ABD Başkanı Lyndon B. Johnson'ın İsmet İnönü'ye yönelik kaleme aldığı mektuba verilen tepkiyi hatırlatan Akşener sözlerine şöyle devam etti: 

"İşin en ironik yanı da ne biliyor musunuz? Kürsü delikanlısı Sayın Erdoğan, nefret ettiği rahmetli İnönü’nün, Johnson mektubuna koyduğu postayı, Biden’a koyamıyor. Beğenmediği rahmetli Ecevit’in, dünyayı karşısına alma pahasına, Kıbrıs’ta gösterdiği dirayeti, Biden’a karşı gösteremiyor. Zerre hazzetmediği rahmetli Demirel’in, İncirlik Üssü’ne Türk Bayrağı çeken o dik duruşunun, yanından bile geçemiyor. O diline sakız ettiği eski Türkiye’nin başbakanlarının, memleketin zor zamanlarında gösterdikleri devlet insanlığının, kırıntısını gösteremiyor. Yazıklar olsun. Maalesef artık şu bir gerçek ki; Sayın Erdoğan’ın bize yutturmaya çalıştığı 'Yeni Türkiye', aslında 'Yenik Türkiye’dir.' AK Parti’nin bu millete reva gördüğü, ekonomide bitik, dış politikada ise ezik Türkiye’dir. Buna izin veremeyiz. Buna izin vermeyeceğiz."

ÖYLE KAÇIP SAKLANMAK YOK 

Erdoğan'a sandık çağrısı yapan Akşener sözlerini şu şekilde bitirdi: 

"Sayın Erdoğan, Türkiye Cumhuriyeti bir kabile devleti değildir. Damadını sevdiğin kadar Türkiye’yi de seveceksin. Rıza Zarrab’ı kolladığın kadar devletini de kollayacaksın. O beş müteahhidin kesesini dert ettiğin kadar, milletinin kesesini de dert edeceksin. Atadığın beceriksiz bakanların arkasında durduğun kadar, millet ve memleket çıkarlarının da arkasında duracaksın. Öyle kürsüden tarih nutukları atıp, bildiğimizi bize anlatarak konuyu geçiştirmek yok. Öyle kuyruğu kıstırıp milletimize hazirandaki görüşmeyle oyalamak yok. Bağırma işini küçük öfkeli ortağına havale edip, öyle kaçıp saklanmak yok. Türk Milleti senden 40 yılda bir devlet insanlığı bekliyor. Ya oturduğun koltuğun ciddiyetiyle durumun gereğini yap, ya da beceriksizliğini kabul et, özür dile ve memleketi seçime götür.”

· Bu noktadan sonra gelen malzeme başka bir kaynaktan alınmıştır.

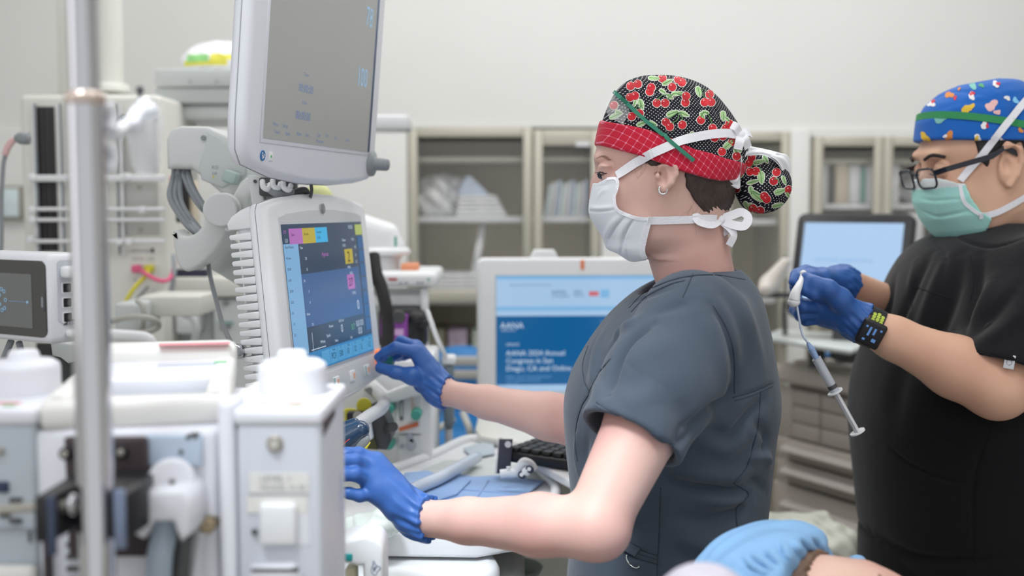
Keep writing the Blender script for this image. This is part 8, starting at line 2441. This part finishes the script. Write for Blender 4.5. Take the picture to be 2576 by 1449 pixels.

Akşener grup toplantısının ardından Saadet Partisi Genel Başkanı Temel Karamollaoğlu'nu, Saadet Partisi Genel Merkezi'nde ziyaret etti. İki lider yaklaşık 2 saatlik görüşmenin ardından ortak basın toplantısı düzenledi.

HDP MESELESİ ÇOK CIVIDI

Akşener, HDP'ye sessiz kaldığı iddiasının sorulması üzerine şunları ifade etti:

 "Bu HDP meselesi çok cıvıdı. Gerçekten cıvık bir hale geldi. HDP'nin söylediğine, bu ülkenin içinde buna Kürtler de dahil olmak üzere bir vatandaş, 'aferin ne kadar iyi yaptınız' derse ben de adımı değiştiririm. Dolayısıyla pek çok sivil toplum kuruluşu, HDP, bu konuda Türkiye'nin dışında yer aldılar. Türkiye'nin dışında yer almak demek bu milletin geleceği üzerinde söz sahibi olmaktan vazgeçmek demektir. Evet, 'lanet olsun bunu diyenlere', hoşunuza gitti mi? Tamam." 

KARAMOLLOĞLU'NDAN AÇIKLANMA

Karamollaoğlu, tam kapanma döneminde esnafın durumunun ayrıca değerlendirilmesi gerektiğini belirterek, "Esnafın, hizmet sektörünün ve üretim sektörünün derdiyle doğru dürüst bu güne kadar hiç ilgilenilmedi. Başka yerlerde bir takım kararlar alınırken, önce kararın doğuracağı zararların bertaraf etmek için bir takım adımlar atılır, arkasında da karar deklare edilir. Burada esnafın, içinde yaşadığı problemleri nasıl çözeceği konusunda hiçbir teklif, temenni ortada yok. Bu Türkiye’nin en ciddi problemlerinden birisi. Ben bir takım teklifleri hazırlayacaklarını düşünüyorum. Geç kalacaklar ama geç kalmak hiç yapmamaktan iyidir kanaatindeyim" ifadelerini kullandı.